** Begin Raw data **

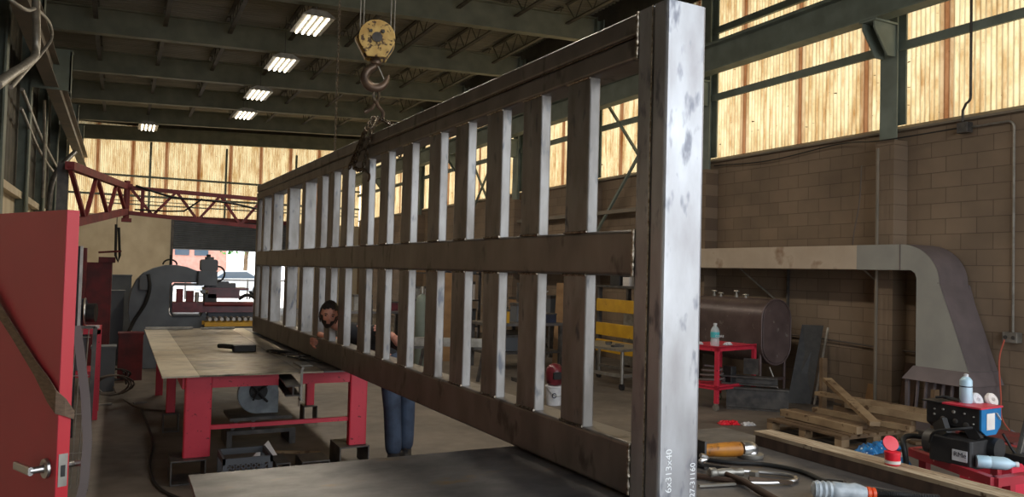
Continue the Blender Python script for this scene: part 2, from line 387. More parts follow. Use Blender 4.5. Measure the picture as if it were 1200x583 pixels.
def bez(p, n=16):
    p = [V(q) for q in p]; out = []
    # catmull-rom
    q = [p[0]*2-p[1]]+p+[p[-1]*2-p[-2]]
    for i in range(1, len(q)-2):
        for k in range(n):
            t = k/n; a, b, c, d = q[i-1], q[i], q[i+1], q[i+2]
            out.append(.5*((2*b)+(c-a)*t+(2*a-5*b+4*c-d)*t*t+(3*b-a-3*c+d)*t*t*t))
    out.append(p[-1]); return out

# ------------------------------------------------------------------ the building
XL, XR, YF, YN = -1.9, 9.5, 33.8, -1.6
COLS = [6.98+3.72*k for k in range(-3, 7)]
SL = .045
zb = lambda x: 6.5+SL*(x+1.6)          # underside of roof beams
struct('floor', MB().box(XL-.2, XR+.25, YN-.4, YF+.2, -.12, 0), 'floor')
w = MB().box(XR, XR+.2, YN-.2, YF, 0, 3.87)
struct('wall_right', w, 'block')
s_ = MB().prism([(XR-.05, 3.87), (XR+.2, 3.87), (XR+.2, 3.95), (XR+.02, 3.95), (XR-.05, 3.9)], lambda a, b, h: (a, h, b), YN, YF)
struct('window_sill', s_, 'beam_brown')
struct('wall_far_upper', MB().box(XL-.2, XR+.2, YF-.02, YF+.2, 7.2, 8.3), 'joist')
struct('wall_right_upper', MB().box(XR, XR+.2, YN-.2, YF, 7.0, 8.2), 'joist')
# translucent bays on the right
NB = 0
def sheet_right(y0, y1, z0, z1):
    mb = MB(); pitch = .0676; n = int((y1-y0)/pitch*8); vs = []; zs = [z0, (z0+z1)/2, z1]
    for z in zs:
        for i in range(n+1):
            y = y0+(y1-y0)*i/n; vs.append((XR+.04+.009*math.sin(2*PI*y/pitch), y, z))
    fs = [(j*(n+1)+i, j*(n+1)+i+1, (j+1)*(n+1)+i+1, (j+1)*(n+1)+i) for j in range(2) for i in range(n)]
    return mb.add(vs, fs, True)
def sheet_far(x0, x1, z0, z1):
    mb = MB(); pitch = .0676; n = int((x1-x0)/pitch*6); vs = []
    for z in (z0, z1):
        for i in range(n+1):
            x = x0+(x1-x0)*i/n; vs.append((x, YF+.04+.009*math.sin(2*PI*x/pitch), z))
    fs = [(i, i+1, n+1+i+1, n+1+i) for i in range(n)]
    return mb.add(vs, fs, True)
ys = COLS+[YF+.03]
for i in range(1, len(ys)-1):
    NB += 1
    w = struct('window_%d' % NB, sheet_right(ys[i], ys[i+1], 3.93, 7.1), 'sheet')
    for z in (5.03, 6.24):
        struct('window_rail', MB().box(XR-.1, XR-.02, ys[i]+.05, ys[i+1]-.05, z-.05, z+.05).box(XR-.12, XR-.1, ys[i]+.05, ys[i+1]-.05, z-.07, z+.05), 'green', w)
for i in range(4):
    x0 = XL+(XR-XL)*i/4; x1 = XL+(XR-XL)*(i+1)/4; NB += 1
    w = struct('window_%d' % NB, sheet_far(x0, x1, 3.66, 7.3), 'sheet')
    for z in (4.42, 5.2): struct('window_rail', MB().box(x0, x1, YF-.08, YF, z-.04, z+.04), 'green', w)
    struct('window_rail', MB().box(x0-.04, x0+.04, YF-.1, YF-.02, 3.7, 6.6), 'green', w)
for y0 in (4.05,):
    struct('trim_1', MB().box(-.7, 9.4, YF-.16, YF-.12, 4.05, 4.1).box(-.7, 9.4, YF-.16, YF-.12, 4.2, 4.23), 'green')
# columns on the right: I-section above the sill, boxed pier below
for y in COLS[1:]:
    c = MB().box(9.28, 9.3, y-.13, y+.13, 0, zb(9.3)+.55).box(9.3, 9.43, y-.012, y+.012, 0, zb(9.3)+.5).box(9.43, 9.46, y-.15, y+.15, 3.95, zb(9.3)+.5)
    o = struct('column', c, 'green')
    g = MB().prism([(9.28, 5.32), (9.28, 4.86), (9.12, 4.86), (8.86, 5.2), (8.86, 5.32)], lambda a, b, h: (a, h, b), y-.1, y-.075)
    g.prism([(9.28, 5.32), (9.28, 4.86), (9.12, 4.86), (8.86, 5.2), (8.86, 5.32)], lambda a, b, h: (a, h, b), y+.075, y+.1)
    g.box(8.84, 9.28, y-.13, y+.13, 5.29, 5.318)
    struct('beam_bracket', g, 'green', o)
    struct('pier', MB().box(9.22, 9.5, y-.14, y+.14, 0, 3.72), 'block', o)
# left columns
for y in COLS[5:]:
    c = MB().box(-1.72, -1.69, y-.15, y+.15, 0, 6.9).box(-1.9, -1.72, y-.012, y+.012, 0, 6.9)
    o = struct('column', c, 'green')
    bx_, bz_ = (-1.02, 6.06) if 18 < y < 19 else (-1.22, 6.3)
    g = MB().box(-1.69, bx_, y-.16, y-.14, 5.25 if 18 < y < 19 else 5.8, bz_).box(bx_-.03, bx_, y-.16, y+.16, 5.25 if 18 < y < 19 else 5.8, bz_).box(-1.69, bx_+.02, y-.16, y+.16, bz_, bz_+.03)
    struct('beam_bracket', g, 'green', o)
# crane runway beams
r = MB().box(8.83, 9.07, YN, YF-.2, 5.32, 5.345).box(8.94, 8.96, YN, YF-.2, 5.345, 5.76).box(8.83, 9.07, YN, YF-.2, 5.76, 5.785).box(8.92, 8.98, YN, YF-.2, 5.785, 5.85)
struct('runway_beam', r, 'green')
r = MB().box(-1.47, -1.23, 6, YF-.2, 5.3, 5.325).box(-1.36, -1.34, 6, YF-.2, 5.325, 5.76).box(-1.47, -1.23, 6, YF-.2, 5.76, 5.785)
struct('runway_beam', r, 'beam_brown')
# X bracing in one right bay
for (ya, yb) in ((11.1, 14.5), (18.7, 22.1)):
    struct('brace_beam', MB().bar((9.38, ya, 2.45), (9.38, yb, 6.1), .05, .05).bar((9.34, ya, 5.9), (9.34, yb, 2.45), .05, .05), 'green')
struct('trim_2', MB().box(9.3, 9.42, 11.05, 18.3, 3.1, 3.18), 'beam_brown')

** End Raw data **

• _Problem requirements_:
Return the listing above unchanged, apart from dropping its pictures.

• _Written response_:
Continue the Blender Python script for this scene: part 2, from line 387. More parts follow. Use Blender 4.5. Measure the picture as if it were 1200x583 pixels.
def bez(p, n=16):
    p = [V(q) for q in p]; out = []
    # catmull-rom
    q = [p[0]*2-p[1]]+p+[p[-1]*2-p[-2]]
    for i in range(1, len(q)-2):
        for k in range(n):
            t = k/n; a, b, c, d = q[i-1], q[i], q[i+1], q[i+2]
            out.append(.5*((2*b)+(c-a)*t+(2*a-5*b+4*c-d)*t*t+(3*b-a-3*c+d)*t*t*t))
    out.append(p[-1]); return out

# ------------------------------------------------------------------ the building
XL, XR, YF, YN = -1.9, 9.5, 33.8, -1.6
COLS = [6.98+3.72*k for k in range(-3, 7)]
SL = .045
zb = lambda x: 6.5+SL*(x+1.6)          # underside of roof beams
struct('floor', MB().box(XL-.2, XR+.25, YN-.4, YF+.2, -.12, 0), 'floor')
w = MB().box(XR, XR+.2, YN-.2, YF, 0, 3.87)
struct('wall_right', w, 'block')
s_ = MB().prism([(XR-.05, 3.87), (XR+.2, 3.87), (XR+.2, 3.95), (XR+.02, 3.95), (XR-.05, 3.9)], lambda a, b, h: (a, h, b), YN, YF)
struct('window_sill', s_, 'beam_brown')
struct('wall_far_upper', MB().box(XL-.2, XR+.2, YF-.02, YF+.2, 7.2, 8.3), 'joist')
struct('wall_right_upper', MB().box(XR, XR+.2, YN-.2, YF, 7.0, 8.2), 'joist')
# translucent bays on the right
NB = 0
def sheet_right(y0, y1, z0, z1):
    mb = MB(); pitch = .0676; n = int((y1-y0)/pitch*8); vs = []; zs = [z0, (z0+z1)/2, z1]
    for z in zs:
        for i in range(n+1):
            y = y0+(y1-y0)*i/n; vs.append((XR+.04+.009*math.sin(2*PI*y/pitch), y, z))
    fs = [(j*(n+1)+i, j*(n+1)+i+1, (j+1)*(n+1)+i+1, (j+1)*(n+1)+i) for j in range(2) for i in range(n)]
    return mb.add(vs, fs, True)
def sheet_far(x0, x1, z0, z1):
    mb = MB(); pitch = .0676; n = int((x1-x0)/pitch*6); vs = []
    for z in (z0, z1):
        for i in range(n+1):
            x = x0+(x1-x0)*i/n; vs.append((x, YF+.04+.009*math.sin(2*PI*x/pitch), z))
    fs = [(i, i+1, n+1+i+1, n+1+i) for i in range(n)]
    return mb.add(vs, fs, True)
ys = COLS+[YF+.03]
for i in range(1, len(ys)-1):
    NB += 1
    w = struct('window_%d' % NB, sheet_right(ys[i], ys[i+1], 3.93, 7.1), 'sheet')
    for z in (5.03, 6.24):
        struct('window_rail', MB().box(XR-.1, XR-.02, ys[i]+.05, ys[i+1]-.05, z-.05, z+.05).box(XR-.12, XR-.1, ys[i]+.05, ys[i+1]-.05, z-.07, z+.05), 'green', w)
for i in range(4):
    x0 = XL+(XR-XL)*i/4; x1 = XL+(XR-XL)*(i+1)/4; NB += 1
    w = struct('window_%d' % NB, sheet_far(x0, x1, 3.66, 7.3), 'sheet')
    for z in (4.42, 5.2): struct('window_rail', MB().box(x0, x1, YF-.08, YF, z-.04, z+.04), 'green', w)
    struct('window_rail', MB().box(x0-.04, x0+.04, YF-.1, YF-.02, 3.7, 6.6), 'green', w)
for y0 in (4.05,):
    struct('trim_1', MB().box(-.7, 9.4, YF-.16, YF-.12, 4.05, 4.1).box(-.7, 9.4, YF-.16, YF-.12, 4.2, 4.23), 'green')
# columns on the right: I-section above the sill, boxed pier below
for y in COLS[1:]:
    c = MB().box(9.28, 9.3, y-.13, y+.13, 0, zb(9.3)+.55).box(9.3, 9.43, y-.012, y+.012, 0, zb(9.3)+.5).box(9.43, 9.46, y-.15, y+.15, 3.95, zb(9.3)+.5)
    o = struct('column', c, 'green')
    g = MB().prism([(9.28, 5.32), (9.28, 4.86), (9.12, 4.86), (8.86, 5.2), (8.86, 5.32)], lambda a, b, h: (a, h, b), y-.1, y-.075)
    g.prism([(9.28, 5.32), (9.28, 4.86), (9.12, 4.86), (8.86, 5.2), (8.86, 5.32)], lambda a, b, h: (a, h, b), y+.075, y+.1)
    g.box(8.84, 9.28, y-.13, y+.13, 5.29, 5.318)
    struct('beam_bracket', g, 'green', o)
    struct('pier', MB().box(9.22, 9.5, y-.14, y+.14, 0, 3.72), 'block', o)
# left columns
for y in COLS[5:]:
    c = MB().box(-1.72, -1.69, y-.15, y+.15, 0, 6.9).box(-1.9, -1.72, y-.012, y+.012, 0, 6.9)
    o = struct('column', c, 'green')
    bx_, bz_ = (-1.02, 6.06) if 18 < y < 19 else (-1.22, 6.3)
    g = MB().box(-1.69, bx_, y-.16, y-.14, 5.25 if 18 < y < 19 else 5.8, bz_).box(bx_-.03, bx_, y-.16, y+.16, 5.25 if 18 < y < 19 else 5.8, bz_).box(-1.69, bx_+.02, y-.16, y+.16, bz_, bz_+.03)
    struct('beam_bracket', g, 'green', o)
# crane runway beams
r = MB().box(8.83, 9.07, YN, YF-.2, 5.32, 5.345).box(8.94, 8.96, YN, YF-.2, 5.345, 5.76).box(8.83, 9.07, YN, YF-.2, 5.76, 5.785).box(8.92, 8.98, YN, YF-.2, 5.785, 5.85)
struct('runway_beam', r, 'green')
r = MB().box(-1.47, -1.23, 6, YF-.2, 5.3, 5.325).box(-1.36, -1.34, 6, YF-.2, 5.325, 5.76).box(-1.47, -1.23, 6, YF-.2, 5.76, 5.785)
struct('runway_beam', r, 'beam_brown')
# X bracing in one right bay
for (ya, yb) in ((11.1, 14.5), (18.7, 22.1)):
    struct('brace_beam', MB().bar((9.38, ya, 2.45), (9.38, yb, 6.1), .05, .05).bar((9.34, ya, 5.9), (9.34, yb, 2.45), .05, .05), 'green')
struct('trim_2', MB().box(9.3, 9.42, 11.05, 18.3, 3.1, 3.18), 'beam_brown')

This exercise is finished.